Avant-première hier soir du film « Lord of war », à l’UGC Ciné-Cité Bordeaux, suivi d’un débat passionnant avec trois représentants d’Amnisty International, qui conjointement avec Oxfam et le RAIAL, a lancé la campagne « Contrôlez les armes », voir lien suivant : controlarms.org. Le film d’Andrew Niccol, réalisateur du culte « Bienvenue à Gattaca » (1997), et de « Simone » (2001), n’a pas réalisé ici un film didactique, mais une farce corrosive et très cinglante. Inspiré de faits réels, ce film est très documenté. Il narre l’histoire de Yuri Orlov – joué par Nicolas Cage -, un Ukrainien, qui est arrivé aux États-Unis avec ses parents qui se sont fait passer pour des émigrants juifs. Lui et son jeune frère Vitaly – Jared Leto – travaillent dans le petit restaurant familial de « Little Odessa ».Il a la révélation de sa vie, au début des années 80, en assistant à un règlement de compte sanglant. Il décide de faire commerce dans les armes. Il devient très vite un trafiquant international, doué pour les langues et ayant un sang froid à toute épreuve, il devient très vite par sa réactivité, son ingéniosité et son sens de la négociation, un courtier en armes prisé des dictatures. Il s’offre même le luxe de rencontrer le fantasme de sa jeunesse, Ava – Bridget Moynaham -, un mannequin international, de la même origine que lui. Il s’organise très vite, malgré un concurrent très installé Simeon Weisz, qui le méprise – Ian Holm, tout en retenue -, la détermination d’un agent d’Interpol, le trop probe Jack Valentine – Ethan Hawke, déjà présent dans « Bienvenue à Gattaca » -, qui le poursuit obstinément, et les rapports avec un dictateur africain, André Baptiste Sr, cruel et sadique, et qui représente une sorte de reflet moins respectable. Vitaly nostalgique de l’Ukraine, sombre dans la drogue – nouvelle déclinaison pour Jared Leto, de son rôle dans « Requiem of a dream » -.
Nicolas Cage
Respectabilité, Yuri se sent invincible, trouve des parades dans les vides juridiques pour déjouer les problèmes, sa petite famille ne se posant pas trop de questions quant à sa fortune.
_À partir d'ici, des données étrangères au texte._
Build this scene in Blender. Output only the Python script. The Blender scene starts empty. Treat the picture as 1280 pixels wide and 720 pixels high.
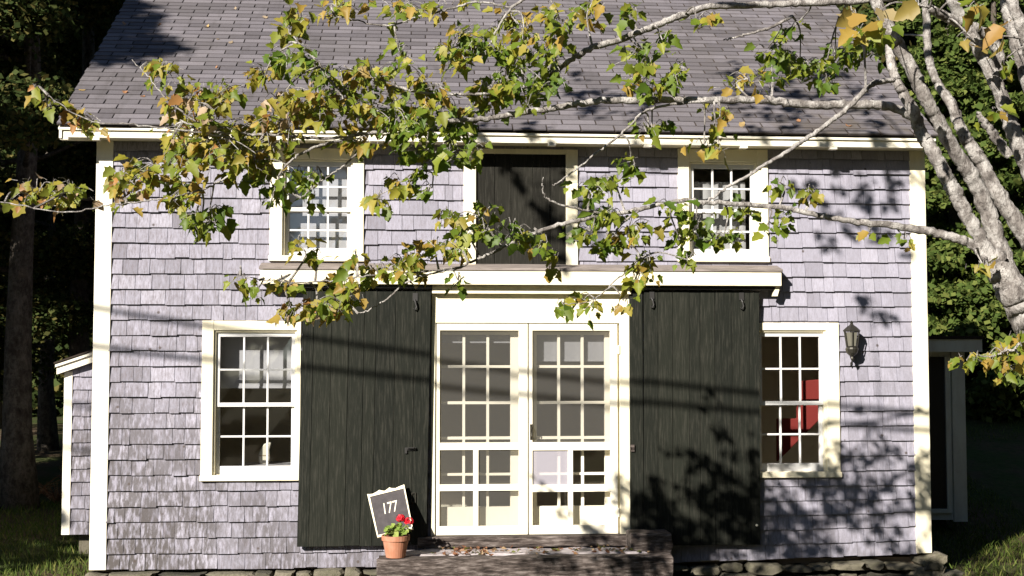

On suit l’histoire à travers le regard de son personnage amoral, de 1982 à 2001, joué avec la folie nécessaire par l’impressionnant Nicolas Cage, en suivant ses contradictions, son côté ignoble assumé, et son cynisme exacerbé, relaté par lui-même souvent en voix off. Le texte est formidablement écrit, de la nécessité de commencer une relation amoureuse par un mensonge, alors qu’il en est l’apanage obligatoire à la fin, ou du témoignage de ne pas avoir vendu d’armes à Ben Laden, dans les années 80, car il avait la réputation de faire des chèques en bois. On suit ce trafic qui nous rappelle vérités – le personnage est inspiré de 5 trafiquants réels -, l’essor de la vente d’armes à la fin de la guerre froide, et une vision acerbe des dictatures des pays africains. Le film, très critique avec les États Unis – nous rappelant au passage que la France est le troisième exportateur mondial d’armes -, a eu énormément de difficultés à se monter, les comédiens ont accepté un effort financier, et c’est l’apport d’un Français, le producteur Philippe Rousselet qui a permis au film de se monter. Le tournage a d’ailleurs débuté en pleine guerre en Irak. C’est un film qui fait froid dans le dos, sans que l’intérêt ne baisse à aucun instant, ainsi qu’un portrait à charge de ceux qui ne veulent pas savoir. L’humour noir omniprésent, aide à réfléchir sur une situation planétaire particulièrement dramatique. Une œuvre très documentée, à la fois divertissante et nécessaire. Sortie le 4 janvier 2006.